In fact, once a Black Belt arrives at a proposed solution, I’d argue that there’s usually little “Six Sigma work” left to be done. More often that not the change to be implemented involves other tools and skill sets like SMED, Lean, kaizen blitzes, cellularization, training or re-training, capital installations, etc, etc, etc. And given that’s the case, there’s almost always a better person or group than the Black Belt to get it done. Let the Black Belt move on to another opportunity where Six Sigma skills are needed. Why train people up on one thing and then devote them to another?
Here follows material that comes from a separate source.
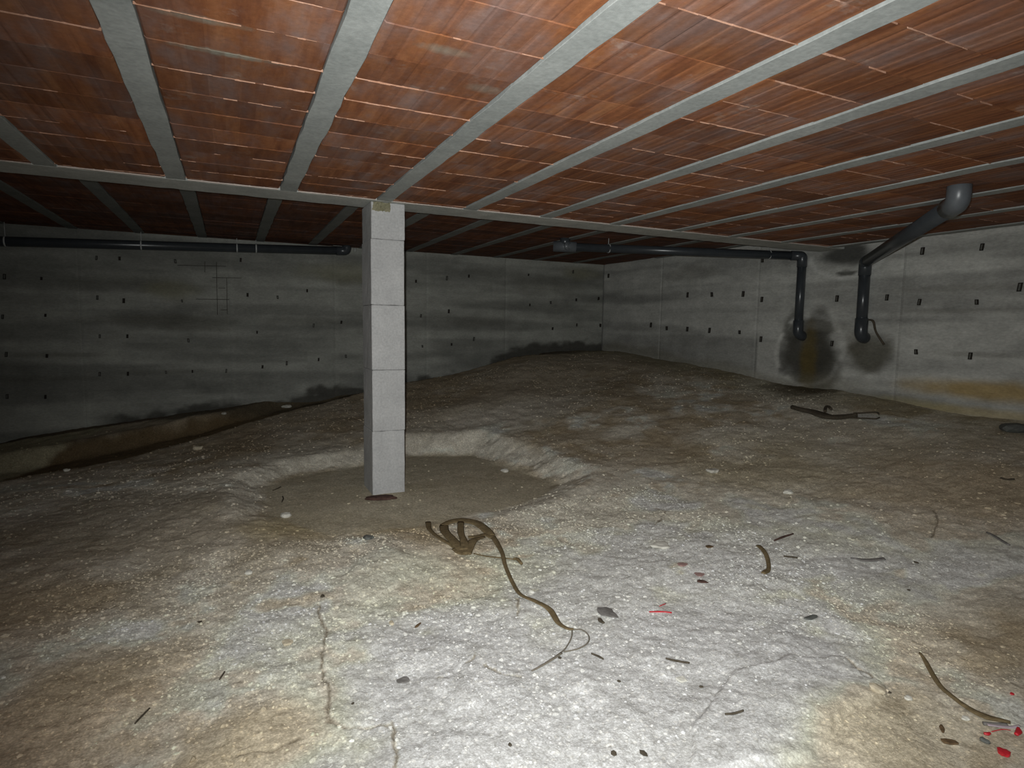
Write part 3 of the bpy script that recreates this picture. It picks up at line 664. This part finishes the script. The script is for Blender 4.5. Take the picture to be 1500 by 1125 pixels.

One answer to this problem is to try to make Black Belts experts at, well, everything. Hence the proliferation of various hyphenated and hybrid techniques (DFLSS with an extra week for change management, anyone?). And as a result, we get what seems like a never-ending curriculum creep: 40 hours online plus five weeks in class for Black Belt isn’t uncommon anymore, and both the online and in class parts seem only to be growing.

But maybe a better answer is to move the finish line forward. Perhaps the job of a Black Belt ought to be to deliver one thing and one thing only: the knowledge necessary to make the improvement. Maybe past that point there are others who will always be better at executing.